## DESCRIPTION OF THE TASK
Retype all of the data. Every line must match exactly.

╭─ STORED ROWS

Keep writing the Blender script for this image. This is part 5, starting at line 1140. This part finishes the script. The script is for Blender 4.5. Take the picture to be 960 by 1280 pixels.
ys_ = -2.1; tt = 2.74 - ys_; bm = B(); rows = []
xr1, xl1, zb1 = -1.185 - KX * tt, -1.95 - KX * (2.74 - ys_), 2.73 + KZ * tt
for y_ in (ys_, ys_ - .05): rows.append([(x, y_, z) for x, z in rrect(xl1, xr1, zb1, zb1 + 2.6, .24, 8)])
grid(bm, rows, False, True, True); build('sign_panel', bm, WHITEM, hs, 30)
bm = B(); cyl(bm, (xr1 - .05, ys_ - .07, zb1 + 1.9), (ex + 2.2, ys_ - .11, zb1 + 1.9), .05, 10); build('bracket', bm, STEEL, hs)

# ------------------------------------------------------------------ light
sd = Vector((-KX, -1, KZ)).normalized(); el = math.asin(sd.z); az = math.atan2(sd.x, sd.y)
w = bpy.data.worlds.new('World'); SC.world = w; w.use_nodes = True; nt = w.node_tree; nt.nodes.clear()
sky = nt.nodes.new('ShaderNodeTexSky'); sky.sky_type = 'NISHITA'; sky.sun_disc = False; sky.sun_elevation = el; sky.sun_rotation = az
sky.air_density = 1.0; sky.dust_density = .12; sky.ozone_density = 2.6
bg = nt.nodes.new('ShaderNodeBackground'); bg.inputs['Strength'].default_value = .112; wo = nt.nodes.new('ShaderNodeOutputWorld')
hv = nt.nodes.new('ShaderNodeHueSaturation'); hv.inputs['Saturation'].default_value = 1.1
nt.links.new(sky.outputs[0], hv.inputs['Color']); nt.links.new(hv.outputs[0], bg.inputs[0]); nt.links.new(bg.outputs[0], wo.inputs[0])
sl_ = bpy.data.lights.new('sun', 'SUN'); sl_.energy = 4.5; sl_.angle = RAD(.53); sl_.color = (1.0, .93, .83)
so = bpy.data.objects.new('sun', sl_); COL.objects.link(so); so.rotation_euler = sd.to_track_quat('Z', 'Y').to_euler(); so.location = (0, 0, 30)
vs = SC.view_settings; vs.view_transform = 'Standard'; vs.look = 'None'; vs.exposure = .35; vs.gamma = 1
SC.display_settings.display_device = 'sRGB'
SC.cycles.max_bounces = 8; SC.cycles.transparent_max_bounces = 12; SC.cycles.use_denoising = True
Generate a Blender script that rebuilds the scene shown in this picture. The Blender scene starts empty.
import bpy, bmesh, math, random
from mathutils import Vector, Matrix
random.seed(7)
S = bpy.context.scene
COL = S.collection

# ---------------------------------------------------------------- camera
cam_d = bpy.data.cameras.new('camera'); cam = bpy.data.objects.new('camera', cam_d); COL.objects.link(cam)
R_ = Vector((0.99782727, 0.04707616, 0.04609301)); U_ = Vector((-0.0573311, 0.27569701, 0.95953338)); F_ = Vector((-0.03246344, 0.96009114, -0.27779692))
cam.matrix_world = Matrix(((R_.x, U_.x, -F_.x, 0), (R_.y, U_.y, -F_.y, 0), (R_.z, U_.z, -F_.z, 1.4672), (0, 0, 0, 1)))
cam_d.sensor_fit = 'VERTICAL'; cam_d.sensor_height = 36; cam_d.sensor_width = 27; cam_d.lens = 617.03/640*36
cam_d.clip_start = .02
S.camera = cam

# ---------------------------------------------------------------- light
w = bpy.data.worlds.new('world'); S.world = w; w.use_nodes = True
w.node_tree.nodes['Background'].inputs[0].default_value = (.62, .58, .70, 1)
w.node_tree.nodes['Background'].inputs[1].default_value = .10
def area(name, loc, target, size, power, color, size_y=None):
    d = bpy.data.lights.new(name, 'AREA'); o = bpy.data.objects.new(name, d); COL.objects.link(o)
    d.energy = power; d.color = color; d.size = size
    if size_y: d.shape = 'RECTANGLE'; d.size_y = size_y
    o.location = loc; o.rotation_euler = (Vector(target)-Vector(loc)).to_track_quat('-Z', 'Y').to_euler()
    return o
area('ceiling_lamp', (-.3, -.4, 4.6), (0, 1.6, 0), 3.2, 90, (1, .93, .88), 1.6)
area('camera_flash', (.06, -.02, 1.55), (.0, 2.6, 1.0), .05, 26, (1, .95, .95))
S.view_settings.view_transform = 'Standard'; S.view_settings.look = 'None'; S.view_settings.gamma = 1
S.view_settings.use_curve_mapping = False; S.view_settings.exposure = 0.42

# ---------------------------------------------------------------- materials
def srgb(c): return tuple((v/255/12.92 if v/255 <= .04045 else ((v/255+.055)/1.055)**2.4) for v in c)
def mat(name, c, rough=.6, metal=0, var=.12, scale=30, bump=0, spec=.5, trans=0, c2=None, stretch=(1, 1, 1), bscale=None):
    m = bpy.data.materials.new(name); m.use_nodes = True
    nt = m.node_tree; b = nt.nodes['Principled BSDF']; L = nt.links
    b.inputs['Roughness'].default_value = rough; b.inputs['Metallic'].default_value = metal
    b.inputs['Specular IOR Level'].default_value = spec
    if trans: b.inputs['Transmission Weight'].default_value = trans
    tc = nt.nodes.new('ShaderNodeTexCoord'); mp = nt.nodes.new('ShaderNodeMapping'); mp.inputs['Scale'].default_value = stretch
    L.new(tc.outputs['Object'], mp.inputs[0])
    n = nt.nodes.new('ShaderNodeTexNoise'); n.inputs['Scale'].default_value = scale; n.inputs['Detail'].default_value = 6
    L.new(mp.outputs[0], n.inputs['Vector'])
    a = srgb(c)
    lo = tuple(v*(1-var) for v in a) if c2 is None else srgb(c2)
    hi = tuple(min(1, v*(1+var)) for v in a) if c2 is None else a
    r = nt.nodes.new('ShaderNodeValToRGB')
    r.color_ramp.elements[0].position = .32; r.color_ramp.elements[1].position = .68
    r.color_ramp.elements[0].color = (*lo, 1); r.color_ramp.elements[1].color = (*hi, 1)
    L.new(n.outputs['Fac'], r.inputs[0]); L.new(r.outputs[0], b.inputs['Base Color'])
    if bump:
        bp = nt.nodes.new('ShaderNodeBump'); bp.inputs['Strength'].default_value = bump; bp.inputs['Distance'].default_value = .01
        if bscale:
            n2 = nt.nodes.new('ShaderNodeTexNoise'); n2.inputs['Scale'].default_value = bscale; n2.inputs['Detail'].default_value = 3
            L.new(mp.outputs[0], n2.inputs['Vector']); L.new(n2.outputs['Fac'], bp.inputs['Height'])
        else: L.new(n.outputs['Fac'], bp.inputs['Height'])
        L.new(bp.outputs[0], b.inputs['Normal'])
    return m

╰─

## ANSWER BELOW
Keep writing the Blender script for this image. This is part 5, starting at line 1140. This part finishes the script. The script is for Blender 4.5. Take the picture to be 960 by 1280 pixels.
ys_ = -2.1; tt = 2.74 - ys_; bm = B(); rows = []
xr1, xl1, zb1 = -1.185 - KX * tt, -1.95 - KX * (2.74 - ys_), 2.73 + KZ * tt
for y_ in (ys_, ys_ - .05): rows.append([(x, y_, z) for x, z in rrect(xl1, xr1, zb1, zb1 + 2.6, .24, 8)])
grid(bm, rows, False, True, True); build('sign_panel', bm, WHITEM, hs, 30)
bm = B(); cyl(bm, (xr1 - .05, ys_ - .07, zb1 + 1.9), (ex + 2.2, ys_ - .11, zb1 + 1.9), .05, 10); build('bracket', bm, STEEL, hs)

# ------------------------------------------------------------------ light
sd = Vector((-KX, -1, KZ)).normalized(); el = math.asin(sd.z); az = math.atan2(sd.x, sd.y)
w = bpy.data.worlds.new('World'); SC.world = w; w.use_nodes = True; nt = w.node_tree; nt.nodes.clear()
sky = nt.nodes.new('ShaderNodeTexSky'); sky.sky_type = 'NISHITA'; sky.sun_disc = False; sky.sun_elevation = el; sky.sun_rotation = az
sky.air_density = 1.0; sky.dust_density = .12; sky.ozone_density = 2.6
bg = nt.nodes.new('ShaderNodeBackground'); bg.inputs['Strength'].default_value = .112; wo = nt.nodes.new('ShaderNodeOutputWorld')
hv = nt.nodes.new('ShaderNodeHueSaturation'); hv.inputs['Saturation'].default_value = 1.1
nt.links.new(sky.outputs[0], hv.inputs['Color']); nt.links.new(hv.outputs[0], bg.inputs[0]); nt.links.new(bg.outputs[0], wo.inputs[0])
sl_ = bpy.data.lights.new('sun', 'SUN'); sl_.energy = 4.5; sl_.angle = RAD(.53); sl_.color = (1.0, .93, .83)
so = bpy.data.objects.new('sun', sl_); COL.objects.link(so); so.rotation_euler = sd.to_track_quat('Z', 'Y').to_euler(); so.location = (0, 0, 30)
vs = SC.view_settings; vs.view_transform = 'Standard'; vs.look = 'None'; vs.exposure = .35; vs.gamma = 1
SC.display_settings.display_device = 'sRGB'
SC.cycles.max_bounces = 8; SC.cycles.transparent_max_bounces = 12; SC.cycles.use_denoising = True
Generate a Blender script that rebuilds the scene shown in this picture. The Blender scene starts empty.
import bpy, bmesh, math, random
from mathutils import Vector, Matrix
random.seed(7)
S = bpy.context.scene
COL = S.collection

# ---------------------------------------------------------------- camera
cam_d = bpy.data.cameras.new('camera'); cam = bpy.data.objects.new('camera', cam_d); COL.objects.link(cam)
R_ = Vector((0.99782727, 0.04707616, 0.04609301)); U_ = Vector((-0.0573311, 0.27569701, 0.95953338)); F_ = Vector((-0.03246344, 0.96009114, -0.27779692))
cam.matrix_world = Matrix(((R_.x, U_.x, -F_.x, 0), (R_.y, U_.y, -F_.y, 0), (R_.z, U_.z, -F_.z, 1.4672), (0, 0, 0, 1)))
cam_d.sensor_fit = 'VERTICAL'; cam_d.sensor_height = 36; cam_d.sensor_width = 27; cam_d.lens = 617.03/640*36
cam_d.clip_start = .02
S.camera = cam

# ---------------------------------------------------------------- light
w = bpy.data.worlds.new('world'); S.world = w; w.use_nodes = True
w.node_tree.nodes['Background'].inputs[0].default_value = (.62, .58, .70, 1)
w.node_tree.nodes['Background'].inputs[1].default_value = .10
def area(name, loc, target, size, power, color, size_y=None):
    d = bpy.data.lights.new(name, 'AREA'); o = bpy.data.objects.new(name, d); COL.objects.link(o)
    d.energy = power; d.color = color; d.size = size
    if size_y: d.shape = 'RECTANGLE'; d.size_y = size_y
    o.location = loc; o.rotation_euler = (Vector(target)-Vector(loc)).to_track_quat('-Z', 'Y').to_euler()
    return o
area('ceiling_lamp', (-.3, -.4, 4.6), (0, 1.6, 0), 3.2, 90, (1, .93, .88), 1.6)
area('camera_flash', (.06, -.02, 1.55), (.0, 2.6, 1.0), .05, 26, (1, .95, .95))
S.view_settings.view_transform = 'Standard'; S.view_settings.look = 'None'; S.view_settings.gamma = 1
S.view_settings.use_curve_mapping = False; S.view_settings.exposure = 0.42

# ---------------------------------------------------------------- materials
def srgb(c): return tuple((v/255/12.92 if v/255 <= .04045 else ((v/255+.055)/1.055)**2.4) for v in c)
def mat(name, c, rough=.6, metal=0, var=.12, scale=30, bump=0, spec=.5, trans=0, c2=None, stretch=(1, 1, 1), bscale=None):
    m = bpy.data.materials.new(name); m.use_nodes = True
    nt = m.node_tree; b = nt.nodes['Principled BSDF']; L = nt.links
    b.inputs['Roughness'].default_value = rough; b.inputs['Metallic'].default_value = metal
    b.inputs['Specular IOR Level'].default_value = spec
    if trans: b.inputs['Transmission Weight'].default_value = trans
    tc = nt.nodes.new('ShaderNodeTexCoord'); mp = nt.nodes.new('ShaderNodeMapping'); mp.inputs['Scale'].default_value = stretch
    L.new(tc.outputs['Object'], mp.inputs[0])
    n = nt.nodes.new('ShaderNodeTexNoise'); n.inputs['Scale'].default_value = scale; n.inputs['Detail'].default_value = 6
    L.new(mp.outputs[0], n.inputs['Vector'])
    a = srgb(c)
    lo = tuple(v*(1-var) for v in a) if c2 is None else srgb(c2)
    hi = tuple(min(1, v*(1+var)) for v in a) if c2 is None else a
    r = nt.nodes.new('ShaderNodeValToRGB')
    r.color_ramp.elements[0].position = .32; r.color_ramp.elements[1].position = .68
    r.color_ramp.elements[0].color = (*lo, 1); r.color_ramp.elements[1].color = (*hi, 1)
    L.new(n.outputs['Fac'], r.inputs[0]); L.new(r.outputs[0], b.inputs['Base Color'])
    if bump:
        bp = nt.nodes.new('ShaderNodeBump'); bp.inputs['Strength'].default_value = bump; bp.inputs['Distance'].default_value = .01
        if bscale:
            n2 = nt.nodes.new('ShaderNodeTexNoise'); n2.inputs['Scale'].default_value = bscale; n2.inputs['Detail'].default_value = 3
            L.new(mp.outputs[0], n2.inputs['Vector']); L.new(n2.outputs['Fac'], bp.inputs['Height'])
        else: L.new(n.outputs['Fac'], bp.inputs['Height'])
        L.new(bp.outputs[0], b.inputs['Normal'])
    return m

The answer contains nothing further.